Tout cela pour introduire cette encyclopédie du cinéma introuvable de Dylan Pelot.
Soyons clair, ce livre est une vaste déconnade. Tout est faux, même si, au vu de ce que je viens de mentionner, tout aurait pu être vrai.Parce que la grande force de cette encyclopédie, au delà de l'humour potache, des calembours improbables, des mariages contre-nature, des télescopages de genres les plus délirants, c'est qu'elle témoigne aussi et surtout d'une vraie connaissance du sujet par son auteur. Il aime ce cinéma bis, voire ter, et même carrément zed. Son encyclopédie lui rend hommage, en inventant tout, mais ni n'importe quoi, ni n'importe comment. Il y a une certaine forme de crédibilité. Les délires de Pelot concordent avec la réalité, comme s'il empruntait une voie parallèle.D'autant que Dylan Pelot ne se contente pas d'aligner les fiches de films. Il ajoute un rédactionnel riche, revenant par exemple sur la carrière du producteur Rober Corbak qui a lancé James Canemol ou Joey Dantec... toute ressemblance avec des personnages réels ou ayant existé ne serait pas entièrement fortuite.Et on se prend à vouloir croire que quelques uns de ces films ont existé.
Sans rire, des gambas mutantes expertes en art martiaux qui sèment la terreur à Madagascar (Mortal Gambas), un vétéran du Vietnam cul-de-jatte et presque manchot qui customise sont déambulateur pour en faire une arme mortelle contre la pègre (Deambulator), des nains de jardins tueurs venus de l'espace qui débarquent d'un vaisseau en forme d'amanite tue-mouche (La nuit de l'invasion des nains de jardin venus de l'espace), un avatar oriental d'Arsène Lupin qui répond au nom D'Hassan Lupin, un version française de New York 1997 transposée dans un Lourdes post-apocalyptique au mains d'extrémistes religieux (Lourdes 2024), une variation érotico-gore de Sissi: Sissi Circulaire... c'est tellement gros qu'on aimerait que ce soit vrai. Un peu comme le Forgotten Silver de Peter Jackson, mocumentaire formidable sur le pionnier oublié néo-zélandais du cinéma, Colin McKenzie, que beaucoup prirent au pied de la lettre lors de sa première diffusion.

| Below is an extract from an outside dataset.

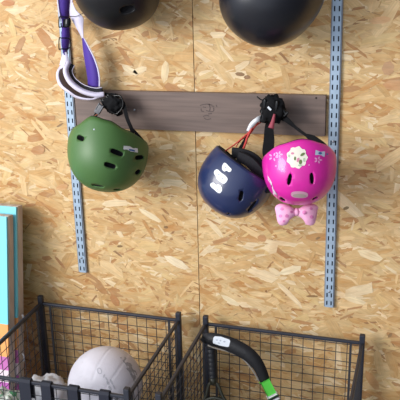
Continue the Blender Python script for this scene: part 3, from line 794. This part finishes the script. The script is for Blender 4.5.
# panel grooves: the arcs of a volleyball's panels
axes = [V((.35, -.2, .92)).normalized()]; q = axes[0]; w1 = q.cross(V((0, 1, 0))).normalized(); w2 = q.cross(w1)
planes = [(q, .30), (q, -.30), (w1, .0), (w1, .62), (w1, -.62), (w2, .45), (w2, -.45)]
for v in bm.verts:
    n = v.co.normalized(); g = 0
    a1, a2, a3 = n.dot(q), n.dot(w1), n.dot(w2)
    big = max(abs(a1), abs(a2), abs(a3))
    if big == abs(a1): ds = (abs(a2)-.22*abs(a1)/.8,)
    elif big == abs(a2): ds = (abs(a3)-.22*abs(a2)/.8,)
    else: ds = (abs(a1)-.22*abs(a3)/.8,)
    s_ = sorted((abs(a1), abs(a2), abs(a3))); ds = ds + (s_[2]-s_[1],)
    for dd in ds: g = max(g, math.exp(-(dd/.016)**2))
    v.co = n*(br_-.0017*g) + bc_
bo = obj('panels', bm, M_ball, ball, True); bpy.context.view_layer.update(); bvb = eval_bvh(bo)
M_gprint = mat('grey_print', '9a9aa2', .6, noise=.2, nscale=200); M_gprint2 = mat('pale_grey_print', 'b4b3bd', .6)
decal_poly(bvb, bo, [[(120, 357.5), (125, 357), (131, 364), (136, 372), (139.5, 382), (135, 384), (131, 376), (126, 368.5)]], M_gprint, ball, 'logo_block', .0006, 'worn grey block print')
for cx_, cy_, rx2, ry2, an in ((104, 376, .9, 2.0, 20), (106.5, 379, 2.4, .8, 60), (108, 383, 1.2, 2.6, -30), (111.5, 382, 1.0, 3.2, -25), (110, 388, 1.4, 2.6, -30), (114, 387, .8, 2.6, -25)):
    decal_poly(bvb, bo, [ell(cx_, cy_, rx2, ry2, an, 8)], M_gprint2, ball, 'worn_print', .0006)
def ring_band(cx, cy, rx, ry, ang, w):
    o1 = ell(cx, cy, rx, ry, ang, 16); o2 = ell(cx, cy, rx-w, ry-w, ang, 16)
    return [[o1[k], o1[(k+1) % 16], o2[(k+1) % 16], o2[k]] for k in range(16)]
decal_poly(bvb, bo, ring_band(99.5, 371, 2.4, 3.4, -20, .9), M_gprint2, ball, 'logo_ring', .0007)

# ------------------------------------------------------------------ things under and beside the ball
def lump(bm, c, r, seed, amp=.16, fold=3.0, zcut=None, sq=.75):
    t = bmesh.ops.create_icosphere(bm, subdivisions=5, radius=1)
    for v in t['verts']:
        n = v.co.normalized()
        p = V((math.copysign(abs(n.x)**sq, n.x), math.copysign(abs(n.y)**sq, n.y), math.copysign(abs(n.z)**sq, n.z)))
        k = pnoise(n*fold+V((seed, 0, 0))); k2 = abs(pnoise(n*fold*2.3+V((0, seed, 3))))
        p = V((p.x*r[0], p.y*r[1], p.z*r[2]))*(1+amp*k-amp*.7*k2)
        v.co = p+V(c)
        if zcut is not None and v.co.z < zcut: v.co.z = zcut
bm = bmesh.new(); lump(bm, (-.225, -.28, .153), (.125, .165, .080), 3, .08, 2, .0725)
tag(obj('duffel_bag', bm, mat('navy_nylon', '20222c', .7, bump=.3), None, True, (-.225, -.28, .0725)), 'dark navy bag lying in the left wire bin under the ball', 'bag')
bm = bmesh.new(); lump(bm, (-.455, -.30, .213), (.075, .10, .141), 9, .16, 3.5, .0725)
tag(obj('crumpled_sack', bm, mat('white_cloth', 'cfd0d6', .8, bump=.3, noise=.08), None, True, (-.455, -.30, .0725)), 'crumpled white cloth sack in the left wire bin, left of the ball', 'sack')
def floral():
    m = mat('green_floral_cloth', 'd5dcd4', .8, bump=.3); nt = m.node_tree; N = nt.nodes; L = nt.links; b = N['Principled BSDF']
    tc = N.new('ShaderNodeTexCoord'); n = N.new('ShaderNodeTexNoise'); n.inputs['Scale'].default_value = 28; n.inputs['Detail'].default_value = 1
    L.new(tc.outputs['Object'], n.inputs['Vector']); r = N.new('ShaderNodeValToRGB'); r.color_ramp.interpolation = 'CONSTANT'; e = r.color_ramp.elements
    e[0].color = lin('4f8f62'); e[1].position = .44; e[1].color = lin('dfe3da'); k = e.new(.55); k.color = lin('8fc4a4'); k = e.new(.6); k.color = lin('e3e2dc')
    L.new(n.outputs['Fac'], r.inputs['Fac']); L.new(r.outputs['Color'], b.inputs['Base Color']); return m
bm = bmesh.new(); lump(bm, (-.475, -.455, .24), (.055, .044, .165), 21, .16, 3.5, .0725)
for v in bm.verts: v.co.x -= .015
tag(obj('floral_towel', bm, floral(), None, True, (-.49, -.425, .0725)), 'bundled green and white patterned towel in the front left corner of the left bin', 'towel')
# black webbing looped over the front rail of the left bin
M_web = mat('black_navy_webbing', '1b1f2e', .75, bump=.3, bscale=300)
labs = ['black webbing strap over the bin front rail, in front of the floral towel', 'black webbing strap over the bin front rail, in front of the white sack',
        'black webbing strap over the bin front rail, at the left side of the ball', 'black webbing strap over the bin front rail, in front of the ball']
for i, (px, wd, zl) in enumerate(((26, .036, .40), (47, .030, .39), (74, .030, .40), (105, .030, .42))):
    p = W(px, 379+px*.148, .515); x = p.x; y = -.515; z = .490
    bm = bmesh.new(); pts = [V((x, y+.0095, zl+.03)), V((x, y+.0095, z+.002)), V((x, y+.005, z+.0095)), V((x, y-.005, z+.0095)), V((x, y-.0095, z+.002)), V((x, y-.0095, zl))]
    A = [q-V((wd/2, 0, 0)) for q in pts]; B = [q+V((wd/2, 0, 0)) for q in pts]
    sheet(bm, A, B, .0022)
    tag(obj('webbing_strap', bm, M_web, None, False, (x, y, z)), labs[i], 'strap', 'webbing straps on the bin rail')

# ------------------------------------------------------------------ hockey stick
toe = W(207, 341, .125)
st = thing('hockey_stick', 'black-taped hockey stick with green shaft end, blade up in the right wire bin', 'hockey stick', tuple(toe))
cen = [(203.5, 341.5), (206.5, 338.2), (213, 339.4), (222, 341.6), (232, 345.3), (241, 349.8), (248.5, 354.5), (255.5, 361.5), (261, 370.5), (265, 381)]
wid = [6, 10, 13, 14, 14.5, 14.5, 14, 13, 11.5, 10]
def stick_part(name, cen, wid, d0, d1, th, m, n=4):
    pts = [W(x, y, d0+(d1-d0)*i/(len(cen)-1)) for i, (x, y) in enumerate(cen)]
    sp = smooth_path(pts, n); sm = len(sp); A = []; B = []
    for i, p in enumerate(sp):
        t = (sp[min(i+1, sm-1)]-sp[max(i-1, 0)]).normalized(); s = t.cross(-cf).normalized()
        q = i/(sm-1)*(len(wid)-1); k = min(int(q), len(wid)-2); w = (wid[k]+(wid[k+1]-wid[k])*(q-k))*scale_at(p)
        A.append(p-s*w/2); B.append(p+s*w/2)
    bm = bmesh.new(); sheet(bm, A, B, th)
    es = [e for e in bm.edges if e.is_manifold and e.calc_face_angle(0) > .8]
    bmesh.ops.bevel(bm, geom=es, offset=th*.3, segments=2, affect='EDGES')
    return obj(name, bm, m, st, True), pts
M_tape = mat('black_cloth_tape', '17181d', .6, bump=.5, bscale=120)
blade, bp_ = stick_part('blade', cen, wid, .125, .150, .009, M_tape)
stick_part('blade_edge', [(208, 345.2), (216, 348.2), (226, 350.6), (234, 353.8), (240.5, 357), (247.5, 363.5), (253.5, 371.5), (259, 381)], [1.4, 1.2, 1.2, 1.2, 1.2, 1.2, 1.2, 1.4], .126, .149, .0086, mat('bare_blade_edge', '9a958f', .6))[0]['label'] = 'pale bare edge of the blade'
M_lime = mat('lime_green_paint', '5fd84a', .4)
def shaft_to(px, py, d): return px, py, d
a0 = W(265.2, 381.5, .150); a1 = W(273, 396.8, .158); dr_ = (a1-a0).normalized()
tend = (a0.z-.080)/-dr_.z
def bar(name, p, q, w, th, m, par):
    t = (q-p).normalized(); s = t.cross(-cf).normalized(); n = t.cross(s); R = Matrix((s, n, t)).transposed(); bm = bmesh.new()
    box(bm, (p+q)/2, (w, th, (q-p).length), R, min(w, th)*.25); return obj(name, bm, m, par)
wS = 9.6*scale_at(a0)
bar('shaft_tip', a0-dr_*.004, a1, wS, .012, M_lime, st)['label'] = 'lime green section'
bar('shaft', a1, a0+dr_*tend, wS*.95, .012, mat('black_shaft', '22242a', .3), st)
bpy.context.view_layer.update()
bb = eval_bvh(blade)
decal_poly(bb, blade, [[(215, 336.2), (221, 336.6), (229.5, 339.6), (230.3, 341.2), (229, 346.4), (227.6, 347), (220, 345.6), (213.4, 343.4), (212.8, 342), (213.6, 337.4)]], mat('paper_label', 'd5dce6', .6), st, 'paper_label', .0008, 'white paper label')
decal_poly(bb, blade, [ell(217, 340, 1, .6), ell(220.5, 340.6, 1, .8), ell(224.5, 341.6, 1.1, .8), ell(219, 343, 1.4, .5, 12)], mat('faint_pencil', 'a9b2c2', .7), st, 'label_print', .0012)
# black and white graphic at the start of the shaft
gx = W(270.5, 393, .1565)
for k, (c, dz, w) in enumerate((('f1f1f1', .0, .020), ('17181c', -.008, .022), ('f1f1f1', -.015, .016))):
    p = a1+dr_*(-dz-.006); nrm = -cf
    bar('shaft_graphic', p-dr_*.003, p+dr_*.003, wS*1.02, .0128, mat('graphic_%d' % k, c, .4), st)

# ------------------------------------------------------------------ racket
h0 = W(211, 347, .085); h1 = W(213, 377.5, .115)
rk = thing('racket', 'racket standing head down in the right wire bin, black ribbed grip behind the hockey blade', 'racket', tuple(h0))
bm = bmesh.new(); ax = (h1-h0); L_ = ax.length; n_ = 56; rad = []; pts = []
for i in range(n_+1):
    t = i/n_; pts.append(h0+ax*t); rad.append((.0148+(.0022*max(0, 1-t*14)) )*(1-.06*(abs(math.sin(t*PI*7))**6)))
tube(bm, pts, rad, 14); obj('grip', bm, mat('black_rubber_grip', '1d1f26', .5), rk, True)
ad = ax.normalized(); sx = ad.cross(V((0, 1, 0))).normalized(); sx = sx if sx.x > 0 else -sx
M_rk = mat('dark_olive_frame', '34352b', .35)
thr = h1
bm = bmesh.new(); tube(bm, [thr-ad*.003, thr+ad*.022], [.0135, .012], 12); obj('throat_cap', bm, M_rk, rk, True)
endz = .078; hl = (thr.z-endz)/-ad.z
c_ = thr+ad*(hl*.62); ry_ = hl*.37; rx_ = .075
loop = []
for k in range(41):
    t = 2*PI*k/40; loop.append(c_+sx*rx_*math.sin(t)-ad*ry_*math.cos(t))
bm = bmesh.new(); tube(bm, loop, .006, 8, False); obj('head_frame', bm, M_rk, rk, True)
for s in (-1, 1):
    bm = bmesh.new(); tube(bm, smooth_path([thr+ad*.015+sx*s*.006, thr+ad*(hl*.10)+sx*s*.017, thr+ad*(hl*.24)+sx*s*.030, c_-ad*ry_*.72+sx*s*rx_*.70], 4), [.0055]*13, 8); obj('throat_arm', bm, M_rk, rk, True)
bm = bmesh.new()
for k in range(-7, 8):
    x = k/8; hh = math.sqrt(1-x*x); tube(bm, [c_+sx*rx_*x-ad*ry_*hh, c_+sx*rx_*x+ad*ry_*hh], .0006, 4, False); tube(bm, [c_+ad*ry_*x-sx*rx_*hh, c_+ad*ry_*x+sx*rx_*hh], .0006, 4, False)
obj('strings', bm, mat('pale_strings', 'b9b7a8', .5), rk)

# ------------------------------------------------------------------ light: daylight through the open door in front, to the left
w = bpy.data.worlds.new('world'); bpy.context.scene.world = w; w.use_nodes = True
nt = w.node_tree; bg = nt.nodes['Background']; bg.inputs[1].default_value = 1.0
# overcast daylight through the open front, a dim roof and dim side walls elsewhere
tc = nt.nodes.new('ShaderNodeTexCoord'); dp = nt.nodes.new('ShaderNodeVectorMath'); dp.operation = 'DOT_PRODUCT'
dp.inputs[1].default_value = V((-.55, -.80, .22)).normalized(); nt.links.new(tc.outputs['Generated'], dp.inputs[0])
rp = nt.nodes.new('ShaderNodeValToRGB'); nt.links.new(dp.outputs['Value'], rp.inputs['Fac']); e = rp.color_ramp.elements
e[0].position = .05; e[0].color = (.12, .12, .13, 1); e[1].position = .92; e[1].color = (1.25, 1.36, 1.55, 1)
k = e.new(.45); k.color = (.33, .335, .35, 1)
nt.links.new(rp.outputs['Color'], bg.inputs[0])
def area(name, loc, target, sx_, sy_, power, col):
    l = bpy.data.lights.new(name, 'AREA'); l.shape = 'RECTANGLE'; l.size = sx_; l.size_y = sy_; l.energy = power; l.color = col[:3]
    o = bpy.data.objects.new(name, l); COL.objects.link(o); o.location = loc
    o.rotation_euler = (V(target)-V(loc)).to_track_quat('-Z', 'Y').to_euler(); return o
area('door_daylight', (-2.6, -3.1, 2.1), (.15, 0, .9), 2.0, 1.8, 160, (1, .97, .93))
sc = bpy.context.scene
sc.view_settings.view_transform = 'Standard'; sc.view_settings.look = 'None'; sc.view_settings.gamma = 1; sc.view_settings.exposure = 0
sc.view_settings.use_curve_mapping = False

Dylan Pelot est passionné par son sujet. On le sent. Il s'amuse mais derrière le potache, il y a le geek respectueux.
Évidemment, ce genre de livre ne doit pas se lire d'une traite. L'overdose guette. Mais par petites tranches, il est franchement drôle
Et je suis persuadé que considérer ce livre comme complètement con n'aurait pas vexé son auteur (malheureusement décédé en 2013). Je suis sûr que cela lui ferait plaisir. parce que la connerie n'est pas nécessairement une insulte. Si la connerie est bien la décontraction de l'intelligence, Dylan Pelot est un Bouddha.
Rappelons que la genèse de ce projet remonte à un court-métrage de Dylan Pelot: une bande-annonce délirante pour le film fictif La nuit de l'invasion des nains de jardin venus de l'espace, qui vaut son pesant de cacahuètes.